He has authored or co-authored approximately 70 papers. At Davis under his supervision, ten Ph.D. students have completed their studies, five students have advanced to candidacy, and 12 Master's students have completed their studies. Papers he has co-authored received the Best Paper Award at conferences in 1968 and 1991. He co-chaired the 1991 HOL conference at U.C. Davis and three intrusion detection workshops at UC Davis sponsored by NSA and the U.S. Air Force.
Under Professor Levitt's leadership, UC Davis has been involved in experimental computer security research for approximately 10 years. Completed and current project work related to this project include the following (supported by DoE, AFCSC, NSA, and ARPA).

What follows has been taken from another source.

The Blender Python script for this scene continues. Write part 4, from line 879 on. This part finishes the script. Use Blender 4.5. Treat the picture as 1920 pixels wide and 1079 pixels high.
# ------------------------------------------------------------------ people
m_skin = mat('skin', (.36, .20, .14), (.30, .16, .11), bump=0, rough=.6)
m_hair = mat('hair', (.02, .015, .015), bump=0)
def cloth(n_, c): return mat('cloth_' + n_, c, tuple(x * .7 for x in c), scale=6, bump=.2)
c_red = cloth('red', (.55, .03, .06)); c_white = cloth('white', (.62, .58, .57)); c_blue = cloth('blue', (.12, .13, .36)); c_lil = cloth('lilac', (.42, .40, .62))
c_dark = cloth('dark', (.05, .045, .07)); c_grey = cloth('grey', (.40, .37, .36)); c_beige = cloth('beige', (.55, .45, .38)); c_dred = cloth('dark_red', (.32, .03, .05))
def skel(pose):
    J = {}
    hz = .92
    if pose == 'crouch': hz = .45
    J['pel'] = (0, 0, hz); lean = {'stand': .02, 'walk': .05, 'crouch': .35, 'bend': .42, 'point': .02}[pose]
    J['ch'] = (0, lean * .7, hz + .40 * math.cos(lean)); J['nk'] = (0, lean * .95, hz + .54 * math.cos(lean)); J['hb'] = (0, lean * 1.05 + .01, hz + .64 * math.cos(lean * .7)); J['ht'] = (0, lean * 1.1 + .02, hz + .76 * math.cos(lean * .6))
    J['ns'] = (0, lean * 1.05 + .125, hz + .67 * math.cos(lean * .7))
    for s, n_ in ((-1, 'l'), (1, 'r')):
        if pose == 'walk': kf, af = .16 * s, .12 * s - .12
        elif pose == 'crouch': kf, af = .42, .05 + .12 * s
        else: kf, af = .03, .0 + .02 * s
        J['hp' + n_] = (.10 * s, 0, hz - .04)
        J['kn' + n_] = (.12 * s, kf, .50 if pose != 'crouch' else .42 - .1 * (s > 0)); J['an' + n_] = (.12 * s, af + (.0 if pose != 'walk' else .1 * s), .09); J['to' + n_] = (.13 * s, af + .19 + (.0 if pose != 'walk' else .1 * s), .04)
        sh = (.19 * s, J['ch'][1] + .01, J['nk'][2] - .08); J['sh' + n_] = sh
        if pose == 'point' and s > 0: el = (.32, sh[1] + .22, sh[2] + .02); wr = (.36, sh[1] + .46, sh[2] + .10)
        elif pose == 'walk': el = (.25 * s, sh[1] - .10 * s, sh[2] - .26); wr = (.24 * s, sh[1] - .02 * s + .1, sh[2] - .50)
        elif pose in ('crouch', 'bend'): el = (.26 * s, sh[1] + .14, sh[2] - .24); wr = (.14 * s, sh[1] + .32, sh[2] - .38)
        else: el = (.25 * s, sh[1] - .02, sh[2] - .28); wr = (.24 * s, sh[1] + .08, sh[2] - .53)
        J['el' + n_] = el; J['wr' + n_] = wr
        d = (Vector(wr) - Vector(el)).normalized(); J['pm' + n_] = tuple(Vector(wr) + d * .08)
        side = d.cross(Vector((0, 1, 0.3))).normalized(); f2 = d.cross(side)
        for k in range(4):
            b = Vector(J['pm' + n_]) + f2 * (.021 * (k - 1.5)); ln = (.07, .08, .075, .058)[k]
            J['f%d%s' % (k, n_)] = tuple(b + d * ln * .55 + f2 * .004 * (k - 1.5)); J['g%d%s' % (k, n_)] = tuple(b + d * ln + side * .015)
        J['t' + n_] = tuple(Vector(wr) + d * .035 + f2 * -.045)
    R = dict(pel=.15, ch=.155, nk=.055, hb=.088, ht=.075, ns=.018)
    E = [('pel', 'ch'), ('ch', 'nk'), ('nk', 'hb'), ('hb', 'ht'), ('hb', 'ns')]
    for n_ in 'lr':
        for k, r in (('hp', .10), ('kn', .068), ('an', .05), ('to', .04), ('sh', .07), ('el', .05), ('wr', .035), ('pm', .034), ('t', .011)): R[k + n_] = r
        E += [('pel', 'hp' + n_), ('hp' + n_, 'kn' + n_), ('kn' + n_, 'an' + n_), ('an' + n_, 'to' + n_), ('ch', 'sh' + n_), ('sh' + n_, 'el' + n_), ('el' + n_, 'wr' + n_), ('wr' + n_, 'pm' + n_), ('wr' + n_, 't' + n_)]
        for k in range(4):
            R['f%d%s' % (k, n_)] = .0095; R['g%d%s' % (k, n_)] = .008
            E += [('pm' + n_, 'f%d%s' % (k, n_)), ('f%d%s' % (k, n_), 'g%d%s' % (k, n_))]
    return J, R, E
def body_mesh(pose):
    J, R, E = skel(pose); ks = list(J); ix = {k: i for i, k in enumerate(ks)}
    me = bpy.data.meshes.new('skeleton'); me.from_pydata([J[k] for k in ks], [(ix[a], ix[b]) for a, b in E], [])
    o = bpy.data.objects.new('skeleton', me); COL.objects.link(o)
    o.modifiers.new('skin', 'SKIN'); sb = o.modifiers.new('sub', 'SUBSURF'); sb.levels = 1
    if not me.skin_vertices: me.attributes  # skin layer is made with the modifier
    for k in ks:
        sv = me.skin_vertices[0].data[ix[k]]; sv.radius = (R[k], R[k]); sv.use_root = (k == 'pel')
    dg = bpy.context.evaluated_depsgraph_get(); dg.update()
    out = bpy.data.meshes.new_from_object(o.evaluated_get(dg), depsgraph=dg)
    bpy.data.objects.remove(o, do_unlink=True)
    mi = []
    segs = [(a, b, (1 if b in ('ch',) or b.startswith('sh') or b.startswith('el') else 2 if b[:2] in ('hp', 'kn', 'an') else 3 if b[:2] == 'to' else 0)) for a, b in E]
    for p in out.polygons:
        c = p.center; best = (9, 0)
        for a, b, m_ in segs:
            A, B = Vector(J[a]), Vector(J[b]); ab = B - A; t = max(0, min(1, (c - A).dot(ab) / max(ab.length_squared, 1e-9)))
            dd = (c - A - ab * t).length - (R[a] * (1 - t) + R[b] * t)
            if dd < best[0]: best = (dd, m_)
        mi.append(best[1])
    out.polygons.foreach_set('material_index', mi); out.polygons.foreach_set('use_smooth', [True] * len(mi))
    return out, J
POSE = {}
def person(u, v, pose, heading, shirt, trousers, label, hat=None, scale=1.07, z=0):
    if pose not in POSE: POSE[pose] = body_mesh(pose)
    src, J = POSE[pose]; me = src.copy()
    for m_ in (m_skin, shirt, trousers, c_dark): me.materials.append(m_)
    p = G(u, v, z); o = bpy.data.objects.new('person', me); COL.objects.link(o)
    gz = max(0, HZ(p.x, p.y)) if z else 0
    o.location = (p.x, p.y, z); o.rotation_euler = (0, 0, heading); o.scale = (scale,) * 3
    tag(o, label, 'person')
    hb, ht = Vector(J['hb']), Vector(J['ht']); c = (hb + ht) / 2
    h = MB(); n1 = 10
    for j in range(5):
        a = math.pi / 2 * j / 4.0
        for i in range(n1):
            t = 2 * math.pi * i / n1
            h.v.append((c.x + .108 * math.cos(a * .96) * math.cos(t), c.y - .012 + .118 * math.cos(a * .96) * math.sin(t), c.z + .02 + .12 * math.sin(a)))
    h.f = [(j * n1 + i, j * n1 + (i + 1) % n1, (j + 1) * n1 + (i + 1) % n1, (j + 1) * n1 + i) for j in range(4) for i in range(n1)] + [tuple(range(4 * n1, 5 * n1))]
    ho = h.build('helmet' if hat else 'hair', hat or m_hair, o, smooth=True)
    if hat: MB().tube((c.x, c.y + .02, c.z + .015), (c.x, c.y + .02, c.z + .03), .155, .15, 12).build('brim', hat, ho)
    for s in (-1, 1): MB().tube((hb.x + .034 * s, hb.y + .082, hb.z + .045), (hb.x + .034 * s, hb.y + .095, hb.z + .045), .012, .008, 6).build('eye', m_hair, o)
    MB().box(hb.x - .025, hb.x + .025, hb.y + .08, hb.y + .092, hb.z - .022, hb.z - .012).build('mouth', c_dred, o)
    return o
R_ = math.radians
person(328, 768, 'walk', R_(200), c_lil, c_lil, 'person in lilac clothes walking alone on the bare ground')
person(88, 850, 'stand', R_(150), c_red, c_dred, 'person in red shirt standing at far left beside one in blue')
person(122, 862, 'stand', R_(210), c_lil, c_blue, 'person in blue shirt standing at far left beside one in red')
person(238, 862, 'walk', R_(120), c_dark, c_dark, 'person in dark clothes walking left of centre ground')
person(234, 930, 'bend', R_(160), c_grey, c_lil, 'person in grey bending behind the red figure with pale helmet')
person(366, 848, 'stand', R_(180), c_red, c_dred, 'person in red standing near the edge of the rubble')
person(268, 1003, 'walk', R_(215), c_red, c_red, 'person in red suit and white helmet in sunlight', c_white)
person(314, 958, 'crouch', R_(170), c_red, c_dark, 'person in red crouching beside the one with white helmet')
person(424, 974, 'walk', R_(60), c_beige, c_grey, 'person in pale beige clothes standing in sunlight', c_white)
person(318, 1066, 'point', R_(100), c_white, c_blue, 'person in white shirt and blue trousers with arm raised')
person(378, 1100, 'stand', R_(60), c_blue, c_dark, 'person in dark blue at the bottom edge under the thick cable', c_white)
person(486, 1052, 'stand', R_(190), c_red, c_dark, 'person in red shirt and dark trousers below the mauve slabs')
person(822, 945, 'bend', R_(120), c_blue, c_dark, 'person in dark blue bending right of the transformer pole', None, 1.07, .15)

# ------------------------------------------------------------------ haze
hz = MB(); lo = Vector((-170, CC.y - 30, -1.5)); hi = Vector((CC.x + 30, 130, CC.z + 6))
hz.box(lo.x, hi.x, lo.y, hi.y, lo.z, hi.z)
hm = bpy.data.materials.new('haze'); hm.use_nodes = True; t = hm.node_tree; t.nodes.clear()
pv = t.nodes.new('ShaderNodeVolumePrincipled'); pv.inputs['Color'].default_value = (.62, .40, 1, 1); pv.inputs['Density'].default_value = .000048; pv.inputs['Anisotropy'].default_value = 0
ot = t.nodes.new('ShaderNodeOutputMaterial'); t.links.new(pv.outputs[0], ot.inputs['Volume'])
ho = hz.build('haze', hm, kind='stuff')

UCD developed the first intrusion detection system for networks (the NSM -- Network Security Monitor), which observes network traffic and reports anomalous or suspicious activity. The NSM has a novel pattern-matching algorithm and a convenient user interface, and is used extensively in incident analysis by DoD agencies.
Also developed at Davis was the first intrusion detection system (DIDS -- Distributed Intrusion Detection System) that aggregates audit reports from a collection of hosts on a single LAN. Unique to DIDS is its ability to track a user as he establishes connections across the LAN, some perhaps under different account names. Currently, under ARPA support, we are developing a large-scale intrusion detection system in which component intrusion detection systems associated with domains (such as a department at a company) cooperate in the detection of and response to an attack. Unique to the work is a new approach to intrusion detection based on specifications for host and network services that characterize what behavior is allowed with respect to security; specifications have been developed for Unix privileged programs, for the DNS, for NFS, and for several routing protocols, as the basis for intrusion detection systems corresponding to each of these services.